### Work to be completed
Please copy the lines below exactly, from the first one through the line showing "S.camera = camo".

### Data excerpt
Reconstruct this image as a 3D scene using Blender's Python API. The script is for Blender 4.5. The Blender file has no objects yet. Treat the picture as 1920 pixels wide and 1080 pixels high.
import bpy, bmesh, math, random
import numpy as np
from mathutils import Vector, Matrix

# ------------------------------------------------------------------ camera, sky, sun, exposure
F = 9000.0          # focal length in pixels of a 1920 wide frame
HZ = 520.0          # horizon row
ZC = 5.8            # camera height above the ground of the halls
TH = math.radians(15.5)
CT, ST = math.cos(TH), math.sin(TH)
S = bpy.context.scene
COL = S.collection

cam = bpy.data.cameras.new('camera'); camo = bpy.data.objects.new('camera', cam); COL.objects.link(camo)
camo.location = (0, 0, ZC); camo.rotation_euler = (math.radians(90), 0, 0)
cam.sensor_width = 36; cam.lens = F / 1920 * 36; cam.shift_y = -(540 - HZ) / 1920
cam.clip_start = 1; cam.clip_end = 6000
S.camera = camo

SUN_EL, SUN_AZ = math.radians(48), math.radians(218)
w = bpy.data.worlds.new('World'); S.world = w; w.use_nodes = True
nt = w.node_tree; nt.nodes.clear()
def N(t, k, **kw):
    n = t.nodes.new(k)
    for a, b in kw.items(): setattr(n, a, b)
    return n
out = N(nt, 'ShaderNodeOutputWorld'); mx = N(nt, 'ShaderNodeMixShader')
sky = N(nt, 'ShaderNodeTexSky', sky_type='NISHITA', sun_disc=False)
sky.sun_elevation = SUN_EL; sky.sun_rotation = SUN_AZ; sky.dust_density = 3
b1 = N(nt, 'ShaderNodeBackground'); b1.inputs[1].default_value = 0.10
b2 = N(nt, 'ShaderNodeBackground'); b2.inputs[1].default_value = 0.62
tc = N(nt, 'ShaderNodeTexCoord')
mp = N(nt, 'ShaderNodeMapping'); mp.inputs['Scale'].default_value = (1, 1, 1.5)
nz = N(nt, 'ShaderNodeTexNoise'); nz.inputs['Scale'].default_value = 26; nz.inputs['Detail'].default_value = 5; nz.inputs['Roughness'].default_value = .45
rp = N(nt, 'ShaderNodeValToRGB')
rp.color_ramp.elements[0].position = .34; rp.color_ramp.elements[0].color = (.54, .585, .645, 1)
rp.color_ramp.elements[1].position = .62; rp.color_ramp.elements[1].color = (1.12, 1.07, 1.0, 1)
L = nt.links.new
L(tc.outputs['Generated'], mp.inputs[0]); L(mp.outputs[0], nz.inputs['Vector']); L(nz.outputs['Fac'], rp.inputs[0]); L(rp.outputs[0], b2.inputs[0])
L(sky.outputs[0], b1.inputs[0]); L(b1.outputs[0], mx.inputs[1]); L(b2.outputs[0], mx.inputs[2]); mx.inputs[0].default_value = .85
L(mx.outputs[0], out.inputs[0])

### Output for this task
Reconstruct this image as a 3D scene using Blender's Python API. The script is for Blender 4.5. The Blender file has no objects yet. Treat the picture as 1920 pixels wide and 1080 pixels high.
import bpy, bmesh, math, random
import numpy as np
from mathutils import Vector, Matrix

# ------------------------------------------------------------------ camera, sky, sun, exposure
F = 9000.0          # focal length in pixels of a 1920 wide frame
HZ = 520.0          # horizon row
ZC = 5.8            # camera height above the ground of the halls
TH = math.radians(15.5)
CT, ST = math.cos(TH), math.sin(TH)
S = bpy.context.scene
COL = S.collection

cam = bpy.data.cameras.new('camera'); camo = bpy.data.objects.new('camera', cam); COL.objects.link(camo)
camo.location = (0, 0, ZC); camo.rotation_euler = (math.radians(90), 0, 0)
cam.sensor_width = 36; cam.lens = F / 1920 * 36; cam.shift_y = -(540 - HZ) / 1920
cam.clip_start = 1; cam.clip_end = 6000
S.camera = camo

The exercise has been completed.